Saturday, August 02, 2008

The Corrupt UN, Part LXXVIII

Claudia Rosett first broke the "oil-for-palaces" story about UN corruption, and lately has turned the microscope on the UN and Burma, reporting this on July 27th:
While Barack Obama has been touring 8 countries in 9 days, refining a foreign policy based on the spontaneous coming-together of the world (or was it the “planet?”), a sordid tale has been oozing out of Burma — with almost no attention from the American mainstream media. In this case, the change-seekers are the members of Burma’s brutally repressive junta, led by Than Shwe. And the change they’ve been seeking — and getting — is hard-cash foreign exchange, skimmed out of the massive United Nations relief operation for victims of the cyclone that hit Burma in May.

How has Burma’s junta been managing this racket? In brief, by requiring the UN to change hard-currency into Burmese currency, the kyat, at lousy, below-market rates — with the Burmese regime pocketing as much as 25% of every dollar exchanged.

This tale only came to light thanks to the intrepid efforts of the small but feisty Inner-City Press, whose UN-based reporter, Matthew Russell Lee, in a series of articles over the past few weeks, has dubbed the scandal “Burma Shave.” Back in June, Lee began asking the unsexy but hugely important question of what exchange rate the UN was getting from Burmese authorities for relief funds spent in local currency inside Burma. Following the usual pattern of UN scandal, the UN’s first response was no answer at all, except that someone would look into it. A fortnight later, having pressed the question again, Lee was assured there were no “dodgy deals.” He kept digging.
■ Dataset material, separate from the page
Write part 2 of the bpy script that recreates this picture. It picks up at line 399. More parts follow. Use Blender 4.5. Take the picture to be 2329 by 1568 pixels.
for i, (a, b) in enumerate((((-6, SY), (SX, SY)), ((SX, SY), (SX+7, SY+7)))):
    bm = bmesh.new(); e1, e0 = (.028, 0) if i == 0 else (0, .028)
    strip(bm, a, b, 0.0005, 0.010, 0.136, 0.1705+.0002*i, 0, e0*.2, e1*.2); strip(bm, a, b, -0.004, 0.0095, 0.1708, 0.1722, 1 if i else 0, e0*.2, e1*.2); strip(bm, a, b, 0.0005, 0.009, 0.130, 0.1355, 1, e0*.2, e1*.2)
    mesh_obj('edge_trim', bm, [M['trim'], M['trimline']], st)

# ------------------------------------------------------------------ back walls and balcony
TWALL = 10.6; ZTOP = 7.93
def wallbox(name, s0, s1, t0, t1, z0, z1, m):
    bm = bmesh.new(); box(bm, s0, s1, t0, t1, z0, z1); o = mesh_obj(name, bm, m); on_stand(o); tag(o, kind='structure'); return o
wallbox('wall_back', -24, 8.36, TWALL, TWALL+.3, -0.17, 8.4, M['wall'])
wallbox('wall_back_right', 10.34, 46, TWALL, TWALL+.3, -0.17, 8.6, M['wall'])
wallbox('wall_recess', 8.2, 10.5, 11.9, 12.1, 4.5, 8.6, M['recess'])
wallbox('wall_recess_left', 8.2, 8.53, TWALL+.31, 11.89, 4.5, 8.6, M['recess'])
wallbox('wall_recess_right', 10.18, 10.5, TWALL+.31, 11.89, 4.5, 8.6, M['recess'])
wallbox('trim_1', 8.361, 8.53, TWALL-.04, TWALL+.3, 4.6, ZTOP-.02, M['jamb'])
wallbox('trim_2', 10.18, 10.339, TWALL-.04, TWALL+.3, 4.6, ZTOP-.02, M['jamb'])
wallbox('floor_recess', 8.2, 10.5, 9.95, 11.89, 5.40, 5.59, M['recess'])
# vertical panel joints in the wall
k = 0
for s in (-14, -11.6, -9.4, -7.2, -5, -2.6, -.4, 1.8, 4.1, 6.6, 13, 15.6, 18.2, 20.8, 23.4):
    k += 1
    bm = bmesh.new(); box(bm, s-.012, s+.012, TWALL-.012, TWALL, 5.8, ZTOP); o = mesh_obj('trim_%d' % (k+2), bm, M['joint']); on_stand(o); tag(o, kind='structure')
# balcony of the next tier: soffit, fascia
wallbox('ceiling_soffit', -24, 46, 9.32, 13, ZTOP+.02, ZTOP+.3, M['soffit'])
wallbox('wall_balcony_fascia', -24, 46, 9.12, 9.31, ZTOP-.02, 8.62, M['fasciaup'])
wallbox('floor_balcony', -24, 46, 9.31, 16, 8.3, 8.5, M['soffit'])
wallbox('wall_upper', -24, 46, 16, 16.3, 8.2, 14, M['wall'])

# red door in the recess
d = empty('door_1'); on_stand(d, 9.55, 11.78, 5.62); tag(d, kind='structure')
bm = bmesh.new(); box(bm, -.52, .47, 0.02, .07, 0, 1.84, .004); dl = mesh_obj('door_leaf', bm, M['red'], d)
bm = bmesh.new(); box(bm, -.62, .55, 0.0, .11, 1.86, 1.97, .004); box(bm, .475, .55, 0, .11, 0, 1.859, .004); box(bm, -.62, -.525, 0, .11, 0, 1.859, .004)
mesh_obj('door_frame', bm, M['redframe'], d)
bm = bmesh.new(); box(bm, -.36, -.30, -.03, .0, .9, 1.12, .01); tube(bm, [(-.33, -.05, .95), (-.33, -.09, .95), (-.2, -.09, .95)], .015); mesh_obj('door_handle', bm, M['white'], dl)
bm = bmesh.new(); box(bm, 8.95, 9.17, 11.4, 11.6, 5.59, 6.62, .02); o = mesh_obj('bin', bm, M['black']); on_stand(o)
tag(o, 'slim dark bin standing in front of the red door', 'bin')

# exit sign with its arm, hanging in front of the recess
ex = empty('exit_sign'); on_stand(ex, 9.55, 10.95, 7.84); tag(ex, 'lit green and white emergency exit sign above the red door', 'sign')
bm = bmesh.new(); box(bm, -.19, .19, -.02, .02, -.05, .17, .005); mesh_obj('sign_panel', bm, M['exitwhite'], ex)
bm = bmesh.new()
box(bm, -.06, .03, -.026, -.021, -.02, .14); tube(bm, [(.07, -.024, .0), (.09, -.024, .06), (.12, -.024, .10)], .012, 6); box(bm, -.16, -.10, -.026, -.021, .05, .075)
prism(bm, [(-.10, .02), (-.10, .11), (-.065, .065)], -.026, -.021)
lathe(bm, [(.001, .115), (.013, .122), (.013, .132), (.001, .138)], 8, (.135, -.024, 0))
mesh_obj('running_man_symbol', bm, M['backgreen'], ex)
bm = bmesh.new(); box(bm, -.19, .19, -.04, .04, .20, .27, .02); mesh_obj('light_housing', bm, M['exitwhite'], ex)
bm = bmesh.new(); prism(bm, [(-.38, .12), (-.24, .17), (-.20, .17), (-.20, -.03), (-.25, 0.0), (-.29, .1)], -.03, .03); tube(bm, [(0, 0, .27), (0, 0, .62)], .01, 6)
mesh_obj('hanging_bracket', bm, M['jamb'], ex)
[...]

Last week the UN finally admitted to going along with a Burmese government dodge involving the UN purchase at inflated rates of “Foreign Exchange Certificates” which the Burmese government requires in order to buy Burmese kyat.

So, while the UN has been collecting hundreds of millions in emergency funding for Burma’s cyclone victims, how much of that money has the UN been forking over to the Burmese junta in hard cash?
Rosett added on July 29th:
[W]hile the U.S. Treasury is trying to tighten sanctions on Burma’s thug government, the United Nations has been busy funneling millions of dollars to the Burmese regime — thanks to a classic artificial foreign-exchange rate dodge, which the UN finally acknowledged in public only after weeks of questioning by Inner-City Press.

This latest in the long list of UN gifts to dictators came about as part of the relief mission launched in May to help Burmese victims of Cyclone Nargis. In a press conference yesterday at the UN’s New York headquarters, the UN’s under-secretary-general for humanitarian affairs, John Holmes, appeared not to understand the niceties of how the Burmese exchange-rate fiddle actually works. Nor, as Holmes told it, had other UN officials been paying much attention; they “were not aware of the extent of the loss.” Holmes’s estimate is that “probably less than $10 million so far” has flowed into the wide abyss between the market rate of Burma’s currency (the kyat), and the official rate, set by the Burmese junta, which is what the UN has been buying into.

The actual amount of money thus disappeared in Burma is still desperately unclear (”the losses are significant, but not absolutely gigantic,” was another of Holmes’s locutions yesterday on the subject). This is the UN, where officials have no hesitation in spelling out to the last decimal point their multi-year plans for the GNP of every developing country on the planet, or issuing an appeal for $482 million in emergency relief for Burma, or lamenting shortfalls in their elaborately calculated funding targets. But when it comes to accounting for where exactly the money goes, the UN is suddenly a place of missed messages, ignorance and confusion. They didn’t notice, they hadn’t realized, they never knew, they were not aware … this is the endless refrain, in Oil-for-Food, in Cash-for-Kim, and now in Burma Shave…

2 comments:

OBloodyHell said...

> Part LXXVIII

I'm quite sure we can find more examples of corruption in the UN's history than a mere 78...

You can probably find more examples than that under Kofi...

Assistant Village Idiot said...

I dislike despair, but the US won't leave and the UN won't change.